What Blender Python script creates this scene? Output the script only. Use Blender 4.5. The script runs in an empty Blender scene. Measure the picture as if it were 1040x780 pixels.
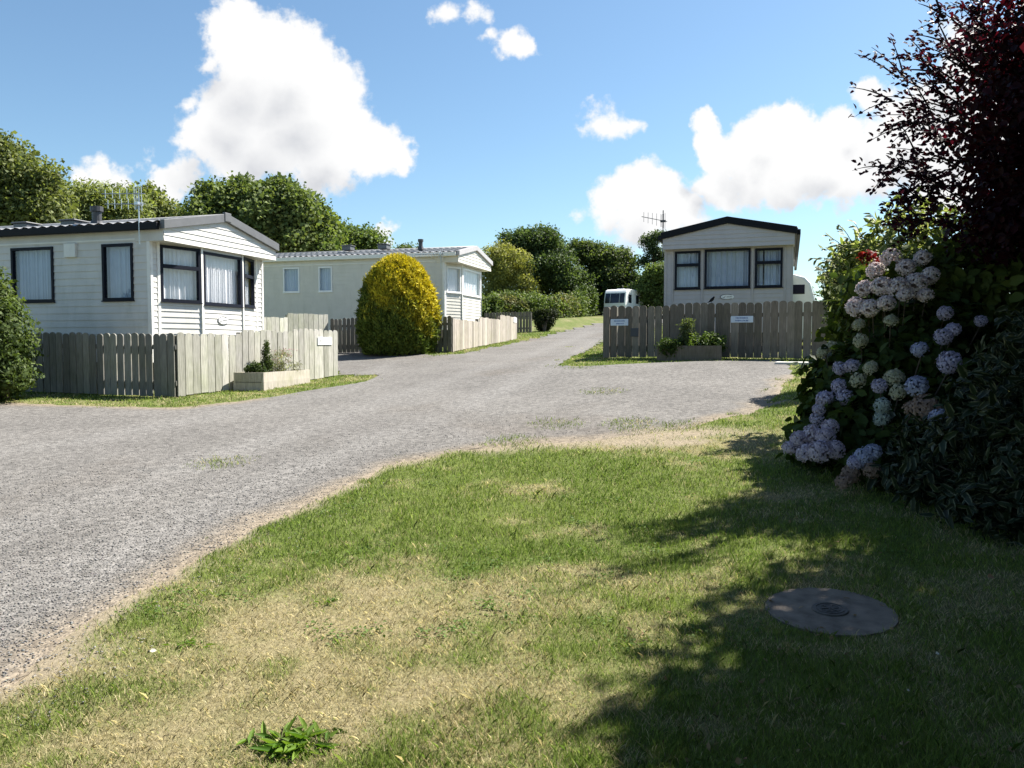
import bpy, math, random
import numpy as np
from mathutils import Vector, Matrix

rng = np.random.default_rng(7)
random.seed(7)
S = bpy.context.scene
C = S.collection
PI = math.pi

# ------------------------------------------------------------------ camera
EYE = 1.5
F = 800.0 / 1040.0
PITCH = math.atan(40 / 800)
cd = bpy.data.cameras.new("camera")
cam = bpy.data.objects.new("camera", cd)
C.objects.link(cam)
cam.location = (0, 0, EYE)
cam.rotation_euler = (PI / 2 - PITCH, 0, 0)
cd.sensor_width = 36
cd.lens = 36 * F
cd.clip_end = 5000
S.camera = cam

# ------------------------------------------------------------------ light
SUN_EL = math.radians(51)
SUN_AZ = math.radians(57)          # to the right of straight ahead
sd = Vector((math.sin(SUN_AZ) * math.cos(SUN_EL), math.cos(SUN_AZ) * math.cos(SUN_EL), math.sin(SUN_EL)))
sl = bpy.data.lights.new("sun", 'SUN')
sl.energy = 5.0
sl.angle = math.radians(0.55)
sl.color = (1.0, 0.95, 0.87)
so = bpy.data.objects.new("sun", sl)
C.objects.link(so)
so.rotation_euler = (-sd).to_track_quat('-Z', 'Y').to_euler()
S.view_settings.view_transform = 'Standard'
S.view_settings.look = 'None'
S.view_settings.gamma = 1.0
S.view_settings.use_curve_mapping = False
S.view_settings.exposure = 1.48

# ------------------------------------------------------------------ sky with clouds (by direction)
W = bpy.data.worlds.new("World")
S.world = W
W.use_nodes = True
nt = W.node_tree
nt.nodes.clear()
def wn(t, **k):
    n = nt.nodes.new(t)
    for a, b in k.items(): setattr(n, a, b)
    return n
def wl(a, b): nt.links.new(a, b)
def wmath(op, a, b=None, c=None, clamp=False):
    n = wn('ShaderNodeMath', operation=op, use_clamp=clamp)
    for i, v in enumerate((a, b, c)):
        if v is None: continue
        if isinstance(v, (int, float)): n.inputs[i].default_value = v
        else: wl(v, n.inputs[i])
    return n.outputs[0]
sky = wn('ShaderNodeTexSky', sky_type='NISHITA')
sky.sun_disc = False
sky.sun_elevation = SUN_EL
sky.sun_rotation = SUN_AZ
sky.air_density = 1.0
sky.dust_density = 0.5
sky.ozone_density = 1.3
tc = wn('ShaderNodeTexCoord')
sep = wn('ShaderNodeSeparateXYZ'); wl(tc.outputs['Generated'], sep.inputs[0])
ysafe = wmath('MAXIMUM', sep.outputs[1], 0.05)
u = wmath('DIVIDE', sep.outputs[0], ysafe)
v = wmath('DIVIDE', sep.outputs[2], ysafe)
cmb = wn('ShaderNodeCombineXYZ'); wl(u, cmb.inputs[0]); wl(v, cmb.inputs[1])
P2 = cmb.outputs[0]
def wnoise(vec, scale, detail, rough=0.55):
    n = wn('ShaderNodeTexNoise'); n.inputs['Scale'].default_value = scale
    n.inputs['Detail'].default_value = detail; n.inputs['Roughness'].default_value = rough
    wl(vec, n.inputs['Vector']); return n
n1 = wnoise(P2, 7, 5, 0.6)
off = wn('ShaderNodeVectorMath', operation='SUBTRACT'); wl(n1.outputs['Color'], off.inputs[0]); off.inputs[1].default_value = (.5, .5, .5)
sca = wn('ShaderNodeVectorMath', operation='SCALE'); wl(off.outputs[0], sca.inputs[0]); sca.inputs['Scale'].default_value = 0.075
n1b = wnoise(P2, 26, 5, 0.6)
offb = wn('ShaderNodeVectorMath', operation='SUBTRACT'); wl(n1b.outputs['Color'], offb.inputs[0]); offb.inputs[1].default_value = (.5, .5, .5)
scb = wn('ShaderNodeVectorMath', operation='SCALE'); wl(offb.outputs[0], scb.inputs[0]); scb.inputs['Scale'].default_value = 0.03
ad = wn('ShaderNodeVectorMath', operation='ADD'); wl(sca.outputs[0], ad.inputs[0]); wl(scb.outputs[0], ad.inputs[1])
ad2 = wn('ShaderNodeVectorMath', operation='ADD'); wl(P2, ad2.inputs[0]); wl(ad.outputs[0], ad2.inputs[1])
WP = ad2.outputs[0]

def at(px, py, Y):
    """the camera ray through an image pixel, cut at estimated distance Y ahead"""
    x = (px - 520) / 800; y = (390 - py) / 800
    wy = math.cos(PITCH) + y * math.sin(PITCH); wz = -math.sin(PITCH) + y * math.cos(PITCH)
    return Vector((x / wy * Y, Y, EYE + wz / wy * Y))
def gno(px, py):
    p = at(px, py, 1.0); return p.x, p.z - EYE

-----

* GIVEN EXERCISE
Return only the lines from the start of the data through the line that contains "from mathutils import Vector, Matrix", please, copying them exactly and omitting all pictures.

* EXERCISE OUTPUT
What Blender Python script creates this scene? Output the script only. Use Blender 4.5. The script runs in an empty Blender scene. Measure the picture as if it were 1040x780 pixels.
import bpy, math, random
import numpy as np
from mathutils import Vector, Matrix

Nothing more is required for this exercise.